Friday 12 December 2014

An Atomic Love Story: The Extraordinary Women in Robert Oppenheimer's Life by Shirley Streshinsky

An Atomic Love Story: The Extraordinary Women in Robert Oppenheimer's Life by Shirley Streshinsky
My rating: 3 of 5 stars

Set against a dramatic backdrop of war, spies, and nuclear bombs, An Atomic Love Story unveils a vivid new view of a tumultuous era and one of its most important figures. In the early decades of the 20th century, three highly ambitious women found their way to the West Coast, where each was destined to collide with the young Oppenheimer, the enigmatic physicist whose work in creating the atomic bomb would forever impact modern history. His first and most intense love was for Jean Tatlock, though he married the tempestuous Kitty Harrison—both were members of the Communist Party—and was rumored to have had a scandalous affair with the brilliant Ruth Sherman Tolman, ten years his senior and the wife of another celebrated physicist. Although each were connected through their relationship to Oppenheimer, their experiences reflect important changes in the lives of American women in the 20th century: the conflict between career and marriage; the need for a woman to define herself independently; experimentation with sexuality; and the growth of career opportunities.

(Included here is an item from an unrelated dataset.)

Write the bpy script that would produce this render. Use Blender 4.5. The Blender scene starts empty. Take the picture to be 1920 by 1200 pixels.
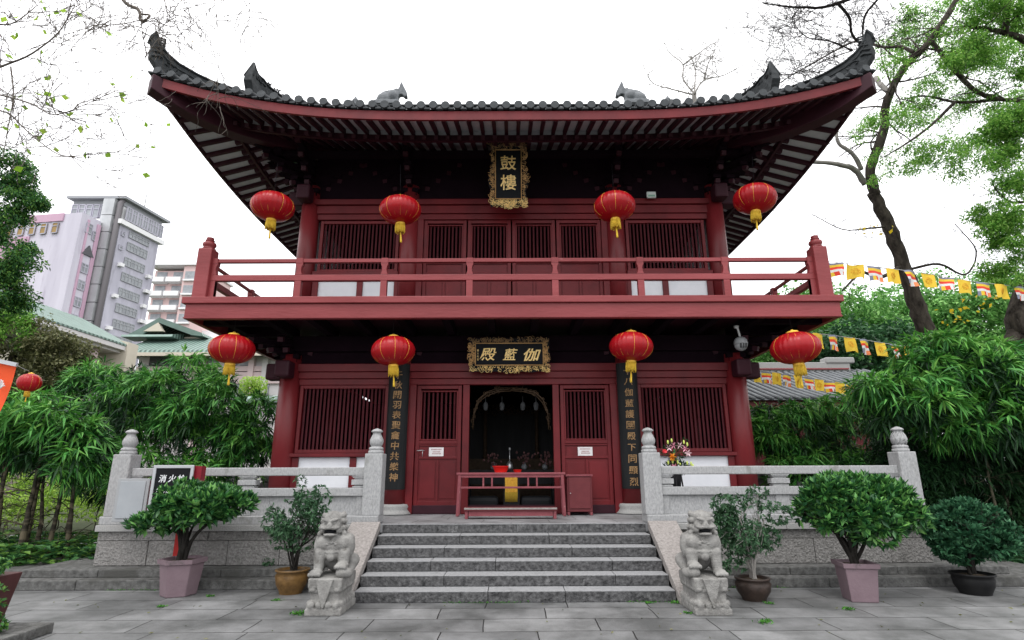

Beautifully written and superbly researched through a rich collection of firsthand accounts, this intimate portrait shares the tragedies, betrayals, and romances of an alluring man and three bold women, revealing how they pushed to the very forefront of social and cultural changes in a fascinating, volatile era.


This book was not that easy to read, I had a bit of problem getting into it, especially since I had some trouble in the beginning separating the women stories from each other because the book shifted its focus from them all the time, instead of reading about one woman throughout her upbringing we got some info about her, jump to next, and so one and if you don’t have much knowledge about them before you read this book as I didn’t, then it can feel a bit too much info, to many new people all the time. This brings me to problem number 2, all the people! Relatives, friends, and scientists (and of course scientist friends) show up through the book and I felt it was a nightmare keeping track on everyone.

But I still found the book interesting, a bit heavy to read sometimes, but Robert Oppenheimer was such an interesting person to read about and it was a great approach this book to read about three women who all had an impact on his life. I especially found Jean Tatlock fascinating and it was devastating to read about her death.

I recommend this book for people that would like to know more about Robert Oppenheimer!

I want to thank the publisher for providing me with a free copy through Edelweiss for an honest review!